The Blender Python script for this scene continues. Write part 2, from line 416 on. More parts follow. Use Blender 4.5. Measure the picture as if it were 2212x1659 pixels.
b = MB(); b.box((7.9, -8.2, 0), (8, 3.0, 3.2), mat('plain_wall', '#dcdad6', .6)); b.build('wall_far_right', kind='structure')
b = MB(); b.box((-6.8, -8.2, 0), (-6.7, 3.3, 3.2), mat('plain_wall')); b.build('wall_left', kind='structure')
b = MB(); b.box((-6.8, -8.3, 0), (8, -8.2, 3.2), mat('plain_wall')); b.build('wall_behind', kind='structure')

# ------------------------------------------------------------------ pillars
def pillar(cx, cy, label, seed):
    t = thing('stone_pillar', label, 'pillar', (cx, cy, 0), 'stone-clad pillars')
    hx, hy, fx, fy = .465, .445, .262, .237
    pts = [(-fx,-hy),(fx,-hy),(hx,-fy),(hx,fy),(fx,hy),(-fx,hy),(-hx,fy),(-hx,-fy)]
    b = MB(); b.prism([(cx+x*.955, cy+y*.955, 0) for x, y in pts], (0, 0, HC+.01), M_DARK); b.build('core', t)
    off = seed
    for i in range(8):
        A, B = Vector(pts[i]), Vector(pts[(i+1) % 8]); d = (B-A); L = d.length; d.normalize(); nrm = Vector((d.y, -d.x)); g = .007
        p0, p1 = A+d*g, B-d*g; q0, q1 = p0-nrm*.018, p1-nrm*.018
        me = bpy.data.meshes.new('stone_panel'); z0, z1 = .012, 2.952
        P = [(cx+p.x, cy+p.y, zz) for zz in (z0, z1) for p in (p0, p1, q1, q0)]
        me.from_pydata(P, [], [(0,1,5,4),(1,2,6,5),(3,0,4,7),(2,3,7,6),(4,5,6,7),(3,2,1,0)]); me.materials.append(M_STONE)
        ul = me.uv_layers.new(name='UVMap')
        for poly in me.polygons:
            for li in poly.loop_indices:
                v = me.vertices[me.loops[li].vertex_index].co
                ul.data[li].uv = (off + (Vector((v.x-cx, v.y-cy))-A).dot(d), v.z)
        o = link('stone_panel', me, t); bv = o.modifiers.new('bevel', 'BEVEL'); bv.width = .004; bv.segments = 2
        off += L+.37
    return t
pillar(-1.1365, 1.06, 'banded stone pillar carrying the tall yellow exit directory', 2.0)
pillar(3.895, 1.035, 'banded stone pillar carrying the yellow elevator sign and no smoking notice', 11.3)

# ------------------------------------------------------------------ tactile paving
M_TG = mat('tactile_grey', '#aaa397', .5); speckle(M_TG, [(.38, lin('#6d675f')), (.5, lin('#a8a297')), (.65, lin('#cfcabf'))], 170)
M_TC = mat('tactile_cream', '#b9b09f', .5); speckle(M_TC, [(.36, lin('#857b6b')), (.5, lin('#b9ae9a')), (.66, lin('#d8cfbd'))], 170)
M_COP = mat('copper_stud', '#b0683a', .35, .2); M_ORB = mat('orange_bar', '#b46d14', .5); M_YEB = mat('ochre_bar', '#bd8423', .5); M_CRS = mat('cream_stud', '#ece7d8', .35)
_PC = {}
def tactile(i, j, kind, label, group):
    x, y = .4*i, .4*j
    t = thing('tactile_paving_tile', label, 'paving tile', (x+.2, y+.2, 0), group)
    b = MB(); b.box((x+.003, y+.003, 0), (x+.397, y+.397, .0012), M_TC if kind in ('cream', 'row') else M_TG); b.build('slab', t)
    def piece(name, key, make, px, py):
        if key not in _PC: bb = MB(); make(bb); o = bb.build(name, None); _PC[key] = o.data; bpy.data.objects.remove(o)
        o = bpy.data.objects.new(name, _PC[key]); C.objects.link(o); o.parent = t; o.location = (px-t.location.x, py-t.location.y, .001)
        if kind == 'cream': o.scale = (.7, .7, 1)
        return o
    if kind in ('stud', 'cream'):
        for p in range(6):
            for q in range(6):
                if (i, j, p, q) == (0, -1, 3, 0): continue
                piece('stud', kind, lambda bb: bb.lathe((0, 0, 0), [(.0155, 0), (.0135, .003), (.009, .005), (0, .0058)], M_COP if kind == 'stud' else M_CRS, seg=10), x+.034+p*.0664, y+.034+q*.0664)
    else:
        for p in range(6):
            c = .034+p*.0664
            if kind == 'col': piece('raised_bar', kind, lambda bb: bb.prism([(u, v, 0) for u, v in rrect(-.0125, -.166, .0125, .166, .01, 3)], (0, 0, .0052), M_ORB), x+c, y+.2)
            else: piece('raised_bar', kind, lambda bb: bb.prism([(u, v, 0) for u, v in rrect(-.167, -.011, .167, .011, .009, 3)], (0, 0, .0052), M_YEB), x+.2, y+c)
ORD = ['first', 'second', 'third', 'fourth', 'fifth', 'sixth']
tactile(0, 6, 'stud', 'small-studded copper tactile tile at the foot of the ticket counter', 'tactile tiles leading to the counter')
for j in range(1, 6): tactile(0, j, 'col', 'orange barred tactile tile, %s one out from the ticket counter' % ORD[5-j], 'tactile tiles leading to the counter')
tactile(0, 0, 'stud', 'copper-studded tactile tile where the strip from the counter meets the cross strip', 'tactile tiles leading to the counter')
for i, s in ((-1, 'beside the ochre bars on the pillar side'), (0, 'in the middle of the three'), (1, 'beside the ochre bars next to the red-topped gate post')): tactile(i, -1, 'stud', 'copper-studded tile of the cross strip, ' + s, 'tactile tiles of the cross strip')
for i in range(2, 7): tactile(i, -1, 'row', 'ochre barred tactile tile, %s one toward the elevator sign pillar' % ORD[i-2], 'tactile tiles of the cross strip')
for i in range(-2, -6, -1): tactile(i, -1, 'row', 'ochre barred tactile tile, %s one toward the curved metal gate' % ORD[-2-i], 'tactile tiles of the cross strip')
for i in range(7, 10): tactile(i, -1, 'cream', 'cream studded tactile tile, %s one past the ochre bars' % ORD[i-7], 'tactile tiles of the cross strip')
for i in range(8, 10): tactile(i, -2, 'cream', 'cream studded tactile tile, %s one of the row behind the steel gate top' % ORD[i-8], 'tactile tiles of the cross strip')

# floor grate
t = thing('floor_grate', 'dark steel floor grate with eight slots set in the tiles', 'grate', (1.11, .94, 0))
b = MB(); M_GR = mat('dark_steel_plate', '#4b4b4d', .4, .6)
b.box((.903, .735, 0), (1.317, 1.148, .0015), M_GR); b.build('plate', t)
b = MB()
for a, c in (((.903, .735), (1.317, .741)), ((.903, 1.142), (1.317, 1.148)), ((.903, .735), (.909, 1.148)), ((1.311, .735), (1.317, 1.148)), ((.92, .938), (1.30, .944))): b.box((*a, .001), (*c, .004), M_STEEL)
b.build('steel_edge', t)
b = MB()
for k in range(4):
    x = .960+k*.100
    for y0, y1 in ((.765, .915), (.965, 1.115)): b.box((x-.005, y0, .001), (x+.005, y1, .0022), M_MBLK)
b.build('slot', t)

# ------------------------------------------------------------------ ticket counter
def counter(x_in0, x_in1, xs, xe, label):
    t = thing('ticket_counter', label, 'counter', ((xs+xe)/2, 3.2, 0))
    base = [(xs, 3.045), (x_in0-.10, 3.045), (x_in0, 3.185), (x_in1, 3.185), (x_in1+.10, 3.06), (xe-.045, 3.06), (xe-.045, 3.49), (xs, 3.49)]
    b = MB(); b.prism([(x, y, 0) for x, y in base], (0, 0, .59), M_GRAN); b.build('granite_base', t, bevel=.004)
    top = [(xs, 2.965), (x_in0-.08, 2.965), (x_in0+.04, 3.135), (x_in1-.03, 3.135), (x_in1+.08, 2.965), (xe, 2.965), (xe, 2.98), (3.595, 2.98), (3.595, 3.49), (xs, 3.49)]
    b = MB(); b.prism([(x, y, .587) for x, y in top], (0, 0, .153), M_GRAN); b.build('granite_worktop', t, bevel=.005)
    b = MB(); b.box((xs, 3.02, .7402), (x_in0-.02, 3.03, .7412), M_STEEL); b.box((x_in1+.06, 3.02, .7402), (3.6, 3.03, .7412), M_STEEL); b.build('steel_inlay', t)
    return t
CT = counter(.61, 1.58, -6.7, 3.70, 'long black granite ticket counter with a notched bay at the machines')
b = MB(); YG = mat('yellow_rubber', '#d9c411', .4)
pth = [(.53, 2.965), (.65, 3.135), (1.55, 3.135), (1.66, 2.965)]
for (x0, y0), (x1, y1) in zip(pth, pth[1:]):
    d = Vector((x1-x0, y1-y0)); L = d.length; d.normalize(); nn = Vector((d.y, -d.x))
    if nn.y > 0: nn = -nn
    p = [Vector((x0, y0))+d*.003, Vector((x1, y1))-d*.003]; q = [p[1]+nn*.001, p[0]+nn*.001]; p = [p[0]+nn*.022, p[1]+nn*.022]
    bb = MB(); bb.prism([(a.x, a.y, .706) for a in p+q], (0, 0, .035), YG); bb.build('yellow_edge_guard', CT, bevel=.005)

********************

• [WHAT IS BEING ASKED] Return exactly the lines that run from the top of the listing above to the line containing "mat('plain_wall')); b.build('wall_behind', kind='structure')", please, keeping both end lines and leaving out everything else.

• [WRITTEN RESPONSE]
The Blender Python script for this scene continues. Write part 2, from line 416 on. More parts follow. Use Blender 4.5. Measure the picture as if it were 2212x1659 pixels.
b = MB(); b.box((7.9, -8.2, 0), (8, 3.0, 3.2), mat('plain_wall', '#dcdad6', .6)); b.build('wall_far_right', kind='structure')
b = MB(); b.box((-6.8, -8.2, 0), (-6.7, 3.3, 3.2), mat('plain_wall')); b.build('wall_left', kind='structure')
b = MB(); b.box((-6.8, -8.3, 0), (8, -8.2, 3.2), mat('plain_wall')); b.build('wall_behind', kind='structure')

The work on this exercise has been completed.